The most important things is to stay agile and keep learning. Young lawyers should not be afraid of hard work.

We all go through different chapters and phases in our life. When you are younger and just starting out, you do not have so many family commitments. You can spend a lot of time at work to build up your expertise and foundation. It is a bit like being an athlete, where you spend 10,000 hours doing one thing and become an expert. Although it may seem quite futile at times, the discipline and hardwork will pay off.

If you decide that the partnership track is not for you, you can always choose to go in-house. You do not have to feel constrained. Many of my batchmates who studied law have gone on into education, media and other different paths.

How did you earn the nickname “Friendly KONE Lawyer”?

Coming from Nokia, I see the importance of branding. When I first joined KONE, there was no legal function based in Singapore. Initially, people were a bit apprehensive to approach the legal team as there was no lawyer before. In response, I decided to come up with a branding exercise. In all my presentations, I would say “I’m your KONE friendly lawyer”.

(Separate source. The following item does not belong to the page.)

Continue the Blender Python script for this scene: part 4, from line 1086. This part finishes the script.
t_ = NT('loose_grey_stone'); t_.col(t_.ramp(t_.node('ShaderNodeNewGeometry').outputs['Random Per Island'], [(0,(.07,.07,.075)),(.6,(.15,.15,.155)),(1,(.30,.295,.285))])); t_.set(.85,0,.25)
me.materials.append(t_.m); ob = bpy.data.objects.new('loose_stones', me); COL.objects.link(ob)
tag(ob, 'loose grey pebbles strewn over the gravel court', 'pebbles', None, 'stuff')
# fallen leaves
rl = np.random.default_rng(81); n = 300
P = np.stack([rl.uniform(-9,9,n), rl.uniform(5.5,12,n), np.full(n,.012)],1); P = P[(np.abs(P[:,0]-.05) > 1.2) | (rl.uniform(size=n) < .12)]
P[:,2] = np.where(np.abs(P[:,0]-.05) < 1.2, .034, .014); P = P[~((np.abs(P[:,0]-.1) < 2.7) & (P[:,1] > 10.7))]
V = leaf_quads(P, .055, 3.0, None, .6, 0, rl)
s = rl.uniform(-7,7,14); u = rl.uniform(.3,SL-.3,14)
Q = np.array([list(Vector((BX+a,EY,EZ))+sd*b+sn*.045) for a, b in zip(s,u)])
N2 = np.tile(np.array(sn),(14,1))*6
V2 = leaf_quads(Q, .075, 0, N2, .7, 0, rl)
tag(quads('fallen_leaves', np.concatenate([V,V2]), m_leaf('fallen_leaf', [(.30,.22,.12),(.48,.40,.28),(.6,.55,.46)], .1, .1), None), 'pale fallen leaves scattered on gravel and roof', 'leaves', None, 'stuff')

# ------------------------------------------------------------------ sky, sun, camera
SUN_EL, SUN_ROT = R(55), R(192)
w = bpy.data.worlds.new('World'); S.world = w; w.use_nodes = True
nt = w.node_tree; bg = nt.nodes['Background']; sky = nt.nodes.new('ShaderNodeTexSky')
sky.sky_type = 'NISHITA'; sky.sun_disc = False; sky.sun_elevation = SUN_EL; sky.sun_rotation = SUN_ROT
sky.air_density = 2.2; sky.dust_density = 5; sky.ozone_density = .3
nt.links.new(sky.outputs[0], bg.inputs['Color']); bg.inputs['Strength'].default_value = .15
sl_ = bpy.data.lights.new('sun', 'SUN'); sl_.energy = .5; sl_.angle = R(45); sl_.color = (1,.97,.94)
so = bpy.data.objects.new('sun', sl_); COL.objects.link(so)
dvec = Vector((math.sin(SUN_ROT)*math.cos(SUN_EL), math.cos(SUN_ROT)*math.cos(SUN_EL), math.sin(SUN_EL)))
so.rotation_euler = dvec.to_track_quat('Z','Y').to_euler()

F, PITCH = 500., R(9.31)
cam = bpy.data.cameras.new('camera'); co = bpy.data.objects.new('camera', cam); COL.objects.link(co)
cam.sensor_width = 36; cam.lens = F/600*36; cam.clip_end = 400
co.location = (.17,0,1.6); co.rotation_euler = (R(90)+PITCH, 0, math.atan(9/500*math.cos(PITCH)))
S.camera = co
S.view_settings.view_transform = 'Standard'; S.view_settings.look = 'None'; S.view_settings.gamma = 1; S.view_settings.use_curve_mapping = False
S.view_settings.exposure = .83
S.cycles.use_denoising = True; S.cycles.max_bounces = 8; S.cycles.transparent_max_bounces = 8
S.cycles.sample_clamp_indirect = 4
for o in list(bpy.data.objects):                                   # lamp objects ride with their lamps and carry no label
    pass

The label stuck and somebody even made a cup for me which says “Trust me, I’m your friendly KONE lawyer”. This label went so far up until one day, my CEO from Finland came and he said “Andrew, I heard you’re the KONE friendly lawyer”. I think my initiative helped to create a friendly face for the legal team.

Andrew Ong KONE 2

Andrew with his “Friendly KONE Lawyer” mug

Fun Facts about yourself?

When I was in Finland, I used to enjoy going to the sauna with friends. After the hot sauna, we would dip ourselves into the icy cold lake. As you enter the lake, you can see the steam rising from your back and feel pins and needles across your body. When in Finland, you do what the Finns do!